Bozmaya uyularak yapılan yargılama sonucunda, Bölge Adliye Mahkemesinin yukarıda tarih ve sayısı belirtilen kararı ile; dosya arasına celp edilen Nazımiye Asliye Hukuk Mahkemesinin 2018/33 esas sayılı dosyasında dava dışı 110 ada 7 parsel sayılı taşınmaza ilişkin olarak eldeki davanın davacıları ... ve ... tarafından tapu kayıt maliki... aleyhine açılan tapu iptali ve tescil davasında eldeki davanın davalısı ... tarafından 08.10.2019 havale tarihli dilekçe ile 110 ada 7 parsel sayılı taşınmaz üzerinde hak iddiasında bulunularak söz konusu dosyaya asli müdahil olunduğu, Mahkemece yapılan yargılama neticesinde ise asli müdahil ...'ın davasının kabulü ile 110 ada 7 parselin davalı... adına kayıtlı olan tapu kaydının iptali ile dosya kapsamında mevcut fen bilirkişi raporu ekinde mevcut krokide (B) harfi ile gösterilen 152,76 m² lik kısmının ifraz edilerek asli müdahil ... adına tapuya kayıt ve tesciline karar verildiği ve söz konusu kararın 10.06.2022 tarihinde kesinleştiği, bu haliyle taraflar arasında geçerli bir taksimin varlığı kabul edilse bile davalı ... tarafından taksime konu edilen ve davalılar murisi ...'a bırakıldığı savunulan dava dışı 110 ada 7 parsel sayılı taşınmaz üzerinde hak iddiasında bulunulması suretiyle asli müdahil olunması ve Mahkemece yapılan yargılama neticesinde lehine tescil kararı verilmiş olması nazara alındığında taraflar arasındaki taksimin bozulduğunun kabulünün gerekeceği, hal böyle olunca dava konusu 110 ada 6 parsel sayılı taşınmazda davalı ... ve davacılar murisi ...'ın eşit bir şekilde pay sahibi olacakları belirtilerek davanın kabulüne karar verilmiştir.

VI. TEMYİZ

A. Temyiz Sebepleri

1. Bölge Adliye Mahkemesinin yukarıda tarih ve sayısı belirtilen kararına karşı davalı vekili tarafından temyiz başvurusunda bulunulmuştur.

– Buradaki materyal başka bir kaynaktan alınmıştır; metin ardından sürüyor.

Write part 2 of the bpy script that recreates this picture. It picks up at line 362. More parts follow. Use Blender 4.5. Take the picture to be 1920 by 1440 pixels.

2. Davalı vekili temyiz dilekçesinde; Bölge Adliye Mahkemesi kararının yetersiz gerekçe içerdiğini, dava konusu taşınmazın davalının kullanımında olduğunu ve davalı ile davacılar murisi arasında taksim yapıldığının tanık ve mahalli bilirkişi beyanları ile ispatlandığını, davacılar murisinin kadastro çalışmalarında köyde bulunduğunu ve tespit bilirkişisi olarak görev yaptığını, davacılar murisin vefatından sonra mirasçıları tarafından eldeki davanın açılmasının dürüstlük kuralına aykırı olduğunu, davacıların tereke adına dava açmadığını bu nedenle davanın aktif dava ehliyeti yönünden reddinin gerektiğini ileri sürmüştür.

B. Değerlendirme ve Gerekçe

Dava, kadastro öncesi nedene dayalı tapu iptali ve tescil istemine ilişkindir.

Bölge adliye mahkemelerinin nihai kararlarının bozulması 6100 sayılı Kanun'un 371. maddesinde yer alan sebeplerden birinin varlığı hâlinde mümkündür.

Kadastro sonucunda; Tunceli ili, .... ilçesi, .... köyü çalışma alanında bulunan ... ada 6 parsel sayılı sayılı 2.886,19 metrekare yüz ölçümlü taşınmaz irsen intikal ve taksim nedeniyle senetsizden davalı ... adına tespit edilmiş, kadastro tespiti 16.05.2012 tarihinde kesinleşmiştir.

Temyizen incelenen kararın bozmaya uygun olduğu, kararda ve kararın gerekçesinde hukuk kurallarının somut olaya uygulanmasında bir isabetsizlik bulunmadığı, bozmaya uyulmakla karşı taraf yararına kazanılmış hak durumunu oluşturan yönlerin ise yeniden incelenmesine hukukça imkân bulunmadığı anlaşılmakla; davalı vekili tarafından temyiz dilekçesinde ileri sürülen nedenler kararın bozulmasını gerektirecek nitelikte görülmemiştir.

VII. KARAR

Açıklanan sebeplerle;

Davalı vekilinin yerinde görülmeyen temyiz itirazlarının reddiyle usul ve yasaya uygun olan Bölge Adliye Mahkemesi kararının HMK’nın 370. maddesi uyarınca ONANMASINA,

Aşağıda yazılı 5.120,91 TL

bakiye onama harcının temyiz eden davalıdan alınmasına,

Dosyanın İlk Derece Mahkemesine, kararın bir örneğinin Bölge Adliye Mahkemesine gönderilmesine,

29.05.2025 tarihinde kesin olmak üzere oy birliğiyle karar verildi.